I introduced Logan to Charlie Shackleton, a well-known distant cousin of Sir Ernest Shackleton, who, in 1914, famously led an ill-fated expedition to Antarctica on the ship Endeavor. Charlie is a high-end custom furniture maker in Woodstock, VT and his wife, Miranda, is equally famous for her hand-crafted pottery, often given as gifts to foreign dignitaries visiting the United Nations. Charlie recognized Logan’s talent and ability to bring a 3-D perspective to Charlie’s 2-D design drawings. Charlie’s production facility is in an old knitting mill on the Ottaquechee River in the nearby town of Bridgewater, VT. He offered to have Logan move his lab into the mill rent-free. Logan started producing 3-D models of tables and chairs for customers paying thousands of dollars for a Shackleton product. Then the world of CNC (Computer Numerical Control) opened and Logan worked on building his own machine versus paying close to $200,000 for a machine produced in China. A CNC machine can machine tool wood or metal shapes with incredible precision from computer drawings, significantly reducing manual labor costs and time while ensuring quality and precision. Fast forward, Logan now works for Charlie on a wide range of projects as well as other entrepreneurs in the area, helping with production, problem-solving, and creative designs.

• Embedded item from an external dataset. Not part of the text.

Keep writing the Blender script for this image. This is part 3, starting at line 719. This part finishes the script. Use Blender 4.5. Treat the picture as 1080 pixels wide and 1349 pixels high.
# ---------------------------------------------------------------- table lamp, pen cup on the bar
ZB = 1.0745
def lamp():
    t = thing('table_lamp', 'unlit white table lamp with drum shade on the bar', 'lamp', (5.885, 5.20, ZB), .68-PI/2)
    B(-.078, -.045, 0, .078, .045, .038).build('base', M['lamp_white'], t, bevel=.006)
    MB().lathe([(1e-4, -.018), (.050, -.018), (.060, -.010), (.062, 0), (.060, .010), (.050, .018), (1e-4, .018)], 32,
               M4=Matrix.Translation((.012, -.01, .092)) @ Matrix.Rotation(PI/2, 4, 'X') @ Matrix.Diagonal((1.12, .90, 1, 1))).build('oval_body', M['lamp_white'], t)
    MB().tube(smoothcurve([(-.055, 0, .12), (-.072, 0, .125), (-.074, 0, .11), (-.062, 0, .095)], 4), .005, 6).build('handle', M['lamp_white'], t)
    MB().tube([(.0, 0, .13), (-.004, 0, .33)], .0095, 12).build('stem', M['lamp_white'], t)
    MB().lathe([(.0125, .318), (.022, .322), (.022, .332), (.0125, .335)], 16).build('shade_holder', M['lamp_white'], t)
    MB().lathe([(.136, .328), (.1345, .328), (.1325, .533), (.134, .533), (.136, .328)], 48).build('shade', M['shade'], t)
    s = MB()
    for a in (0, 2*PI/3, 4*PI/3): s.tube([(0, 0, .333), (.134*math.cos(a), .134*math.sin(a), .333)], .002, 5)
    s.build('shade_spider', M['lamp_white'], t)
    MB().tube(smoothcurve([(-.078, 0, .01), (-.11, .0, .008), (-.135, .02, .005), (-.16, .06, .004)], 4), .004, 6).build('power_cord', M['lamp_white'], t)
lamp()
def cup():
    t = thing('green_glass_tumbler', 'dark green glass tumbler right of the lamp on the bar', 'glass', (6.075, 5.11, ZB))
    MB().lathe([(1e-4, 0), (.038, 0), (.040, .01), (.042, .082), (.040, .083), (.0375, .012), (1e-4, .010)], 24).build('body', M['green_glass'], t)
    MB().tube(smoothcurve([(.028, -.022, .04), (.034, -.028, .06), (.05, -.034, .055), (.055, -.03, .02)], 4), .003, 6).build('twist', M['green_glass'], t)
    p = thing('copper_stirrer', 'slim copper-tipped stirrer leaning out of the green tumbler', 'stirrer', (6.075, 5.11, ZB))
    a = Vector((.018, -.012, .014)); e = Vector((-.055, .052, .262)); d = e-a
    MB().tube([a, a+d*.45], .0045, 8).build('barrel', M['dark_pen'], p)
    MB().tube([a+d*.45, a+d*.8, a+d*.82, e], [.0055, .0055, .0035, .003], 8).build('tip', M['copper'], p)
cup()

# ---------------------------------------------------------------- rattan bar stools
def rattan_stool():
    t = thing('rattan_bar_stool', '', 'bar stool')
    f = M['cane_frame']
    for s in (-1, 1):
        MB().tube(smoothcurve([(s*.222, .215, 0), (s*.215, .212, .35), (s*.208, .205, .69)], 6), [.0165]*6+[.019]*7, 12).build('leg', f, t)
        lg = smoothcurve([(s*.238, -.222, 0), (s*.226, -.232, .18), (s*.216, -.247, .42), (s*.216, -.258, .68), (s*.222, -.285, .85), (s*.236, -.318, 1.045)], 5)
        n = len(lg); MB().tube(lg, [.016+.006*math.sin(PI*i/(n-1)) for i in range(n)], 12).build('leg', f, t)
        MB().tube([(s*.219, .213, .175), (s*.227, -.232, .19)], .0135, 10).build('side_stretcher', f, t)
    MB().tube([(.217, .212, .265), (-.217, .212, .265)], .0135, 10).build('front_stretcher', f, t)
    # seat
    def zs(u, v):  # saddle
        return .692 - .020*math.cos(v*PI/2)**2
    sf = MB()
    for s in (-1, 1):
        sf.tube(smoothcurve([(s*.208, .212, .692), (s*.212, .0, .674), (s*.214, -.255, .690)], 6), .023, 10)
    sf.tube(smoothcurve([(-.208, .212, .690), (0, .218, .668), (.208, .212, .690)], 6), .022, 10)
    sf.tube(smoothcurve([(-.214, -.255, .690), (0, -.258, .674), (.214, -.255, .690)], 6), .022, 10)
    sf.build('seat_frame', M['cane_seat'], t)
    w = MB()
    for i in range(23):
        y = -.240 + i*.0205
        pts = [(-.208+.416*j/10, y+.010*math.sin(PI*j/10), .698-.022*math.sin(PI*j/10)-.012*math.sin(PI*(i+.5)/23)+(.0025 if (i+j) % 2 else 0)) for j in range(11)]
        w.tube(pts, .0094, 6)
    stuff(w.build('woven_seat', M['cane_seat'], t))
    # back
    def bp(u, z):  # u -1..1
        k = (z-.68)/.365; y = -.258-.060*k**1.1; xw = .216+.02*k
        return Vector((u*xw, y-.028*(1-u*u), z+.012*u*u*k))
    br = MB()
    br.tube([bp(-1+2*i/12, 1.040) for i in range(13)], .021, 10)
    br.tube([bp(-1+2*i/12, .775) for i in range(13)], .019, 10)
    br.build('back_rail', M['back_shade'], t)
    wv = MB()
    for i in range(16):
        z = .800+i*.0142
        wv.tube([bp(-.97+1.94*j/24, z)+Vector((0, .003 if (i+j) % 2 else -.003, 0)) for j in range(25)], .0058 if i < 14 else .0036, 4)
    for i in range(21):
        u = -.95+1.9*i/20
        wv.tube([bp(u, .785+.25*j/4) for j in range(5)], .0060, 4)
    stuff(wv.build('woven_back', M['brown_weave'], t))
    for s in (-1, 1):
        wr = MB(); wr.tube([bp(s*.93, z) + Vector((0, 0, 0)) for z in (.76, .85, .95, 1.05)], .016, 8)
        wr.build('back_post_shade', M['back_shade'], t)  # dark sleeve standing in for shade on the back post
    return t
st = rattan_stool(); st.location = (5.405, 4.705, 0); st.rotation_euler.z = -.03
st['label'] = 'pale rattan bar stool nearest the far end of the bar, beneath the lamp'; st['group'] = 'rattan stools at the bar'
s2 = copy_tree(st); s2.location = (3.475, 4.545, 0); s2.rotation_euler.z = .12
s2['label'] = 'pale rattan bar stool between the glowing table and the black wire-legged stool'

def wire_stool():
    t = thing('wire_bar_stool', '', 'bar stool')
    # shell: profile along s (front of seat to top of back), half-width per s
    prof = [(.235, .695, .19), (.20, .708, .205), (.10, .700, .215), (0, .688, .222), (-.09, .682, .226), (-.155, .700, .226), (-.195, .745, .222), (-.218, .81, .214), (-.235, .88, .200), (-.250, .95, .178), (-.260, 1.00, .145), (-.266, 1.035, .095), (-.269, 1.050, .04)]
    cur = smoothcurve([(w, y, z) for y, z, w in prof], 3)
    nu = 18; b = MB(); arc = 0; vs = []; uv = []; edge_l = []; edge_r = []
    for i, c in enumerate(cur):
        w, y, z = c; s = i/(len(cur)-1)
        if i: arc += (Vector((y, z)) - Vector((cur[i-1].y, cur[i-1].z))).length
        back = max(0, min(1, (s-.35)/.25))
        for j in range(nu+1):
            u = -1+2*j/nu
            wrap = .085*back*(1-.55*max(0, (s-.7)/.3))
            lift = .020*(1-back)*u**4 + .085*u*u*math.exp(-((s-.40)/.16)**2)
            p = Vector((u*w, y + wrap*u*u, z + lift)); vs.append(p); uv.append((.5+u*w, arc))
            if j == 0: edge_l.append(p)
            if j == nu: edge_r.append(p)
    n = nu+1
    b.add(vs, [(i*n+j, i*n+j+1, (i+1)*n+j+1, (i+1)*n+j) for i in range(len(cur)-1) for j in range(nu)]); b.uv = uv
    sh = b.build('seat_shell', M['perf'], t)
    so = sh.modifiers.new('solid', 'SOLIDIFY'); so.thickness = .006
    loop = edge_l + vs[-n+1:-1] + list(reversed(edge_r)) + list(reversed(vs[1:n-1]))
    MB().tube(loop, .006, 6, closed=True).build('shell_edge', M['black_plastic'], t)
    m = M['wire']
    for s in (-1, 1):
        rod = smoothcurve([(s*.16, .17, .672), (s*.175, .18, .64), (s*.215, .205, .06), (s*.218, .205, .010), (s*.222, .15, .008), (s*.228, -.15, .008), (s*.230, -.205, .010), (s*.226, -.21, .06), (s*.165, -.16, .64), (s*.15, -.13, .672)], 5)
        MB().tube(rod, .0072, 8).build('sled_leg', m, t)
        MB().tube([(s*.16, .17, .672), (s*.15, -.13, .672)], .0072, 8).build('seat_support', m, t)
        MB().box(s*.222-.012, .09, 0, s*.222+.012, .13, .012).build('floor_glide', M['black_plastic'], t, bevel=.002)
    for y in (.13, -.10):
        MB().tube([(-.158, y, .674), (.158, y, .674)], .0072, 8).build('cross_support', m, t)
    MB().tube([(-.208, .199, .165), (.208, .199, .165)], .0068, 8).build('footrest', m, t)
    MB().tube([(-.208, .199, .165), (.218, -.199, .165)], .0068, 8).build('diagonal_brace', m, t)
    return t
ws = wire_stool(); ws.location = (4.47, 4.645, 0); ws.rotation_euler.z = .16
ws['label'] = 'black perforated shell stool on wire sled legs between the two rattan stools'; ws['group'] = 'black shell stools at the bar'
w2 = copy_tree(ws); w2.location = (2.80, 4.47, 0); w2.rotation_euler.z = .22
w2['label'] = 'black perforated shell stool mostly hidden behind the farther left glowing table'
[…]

As a side venture, Logan has built a separate business restoring motorcycles. He buys used bikes dirt cheap, gets them running, adds some paint and then sells them at a considerable profit. His shop is in the lower level of my barn, where he currently has six bikes being rebuilt. He also fixes everyone’s ATVs in town and has gained a reputation as the go-to guy for problem-solving. He is currently negotiating to buy an old firehouse in Bridgewater for his shop.

Barbara and I have been Logan’s business educators, spending many hours over dinner discussing his forming an LLC, P&L statements, the importance of cash flow, calculating his break-even point, raising capital, bank loans, tax returns, and hiring an account.

I use this detailed example because there are a lot of “Logans” in the world who don’t fit the standard mold but are talented and need to follow an alternative path. I don’t believe everyone should go to college. In some ways, the educational system needs to catch up with the global business and cultural environment and what’s going on in the world. The environment is moving too fast and obsoleting various aspects of what is being taught. In many ways, companies will need to educate employees on new technologies and management techniques. For example, I have seen the incredible impact of Artificial Intelligence across the board.

The world of entrepreneurs is likely to explode. This will be fueled by Gen Z’s who do not want to follow the corporate path and Millennials who are unhappy with their careers and want to jump off the train.